Quando falamos do reconhecimento por íris, o maior problema também está na captação. “As pessoas não têm íris igual, mas para recolher as informações é muito invasivo”, pontua Marcelo.
Por mais que a facial possa reconhecer outras pessoas parecidas, para o professor da USP, isso não é comum e, dificilmente, desconhecidos tentarão invadir prédios dessa maneira. “Quando bem implementada, a biometria facial pode oferecer uma identificação precisa dos residentes e visitantes do condomínio, reduzindo significativamente o risco de acesso não autorizado”, complementa Mauro.
Conveniência para os moradores
A biometria facial evita a necessidade de carregar chaves e cartões e pode ser mais prática do que o uso da digital. Em garagens, por exemplo, às vezes nem precisa abrir o vidro ou a porta do carro, como precisaria com o dedo. Isso é bom para quando estiver chovendo e também por questão de segurança.

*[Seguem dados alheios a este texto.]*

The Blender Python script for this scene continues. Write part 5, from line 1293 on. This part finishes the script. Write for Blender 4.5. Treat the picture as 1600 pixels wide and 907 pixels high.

A opção ainda é mais rápida e segura do que pins e senhas, que podem ser descobertos e fazer com que as pessoas fiquem mais tempo do lado de fora do prédio.
Registro de acesso detalhado
Se dentro das leis de proteção de dados, os registros detalhados de quem acessou o condomínio e em quais horários, podem contribuir com possíveis investigações de seguranças.